CHALLENGE: Copy each line containing the word "Take" from the records that follow, please.

Records with scene code:
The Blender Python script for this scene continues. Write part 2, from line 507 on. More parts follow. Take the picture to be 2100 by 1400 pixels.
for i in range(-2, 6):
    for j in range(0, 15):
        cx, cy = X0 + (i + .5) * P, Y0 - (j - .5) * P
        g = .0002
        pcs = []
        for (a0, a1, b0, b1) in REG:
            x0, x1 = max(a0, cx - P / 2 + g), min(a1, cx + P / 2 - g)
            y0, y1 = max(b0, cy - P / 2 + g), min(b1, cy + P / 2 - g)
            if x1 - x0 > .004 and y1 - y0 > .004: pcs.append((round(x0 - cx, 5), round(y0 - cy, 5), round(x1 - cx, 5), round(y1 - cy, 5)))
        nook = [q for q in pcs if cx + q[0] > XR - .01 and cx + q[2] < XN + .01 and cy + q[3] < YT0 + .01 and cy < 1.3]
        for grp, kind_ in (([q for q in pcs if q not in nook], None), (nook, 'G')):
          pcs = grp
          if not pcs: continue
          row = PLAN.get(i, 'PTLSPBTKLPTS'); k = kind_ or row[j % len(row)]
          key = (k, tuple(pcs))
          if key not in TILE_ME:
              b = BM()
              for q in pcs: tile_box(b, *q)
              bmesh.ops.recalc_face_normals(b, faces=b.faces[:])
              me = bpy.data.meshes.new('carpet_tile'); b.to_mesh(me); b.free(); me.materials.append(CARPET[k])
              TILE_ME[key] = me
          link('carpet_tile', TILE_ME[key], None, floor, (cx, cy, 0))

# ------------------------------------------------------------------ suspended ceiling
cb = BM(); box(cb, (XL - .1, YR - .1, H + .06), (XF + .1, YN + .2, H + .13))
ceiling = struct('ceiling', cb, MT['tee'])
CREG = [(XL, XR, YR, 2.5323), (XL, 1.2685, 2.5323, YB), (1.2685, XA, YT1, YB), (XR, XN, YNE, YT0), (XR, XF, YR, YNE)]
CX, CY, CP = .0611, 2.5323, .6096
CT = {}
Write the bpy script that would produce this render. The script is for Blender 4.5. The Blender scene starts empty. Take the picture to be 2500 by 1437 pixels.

OUTPUT OF THE EXERCISE:
The Blender Python script for this scene continues. Write part 2, from line 507 on. More parts follow. Take the picture to be 2100 by 1400 pixels.
Write the bpy script that would produce this render. The script is for Blender 4.5. The Blender scene starts empty. Take the picture to be 2500 by 1437 pixels.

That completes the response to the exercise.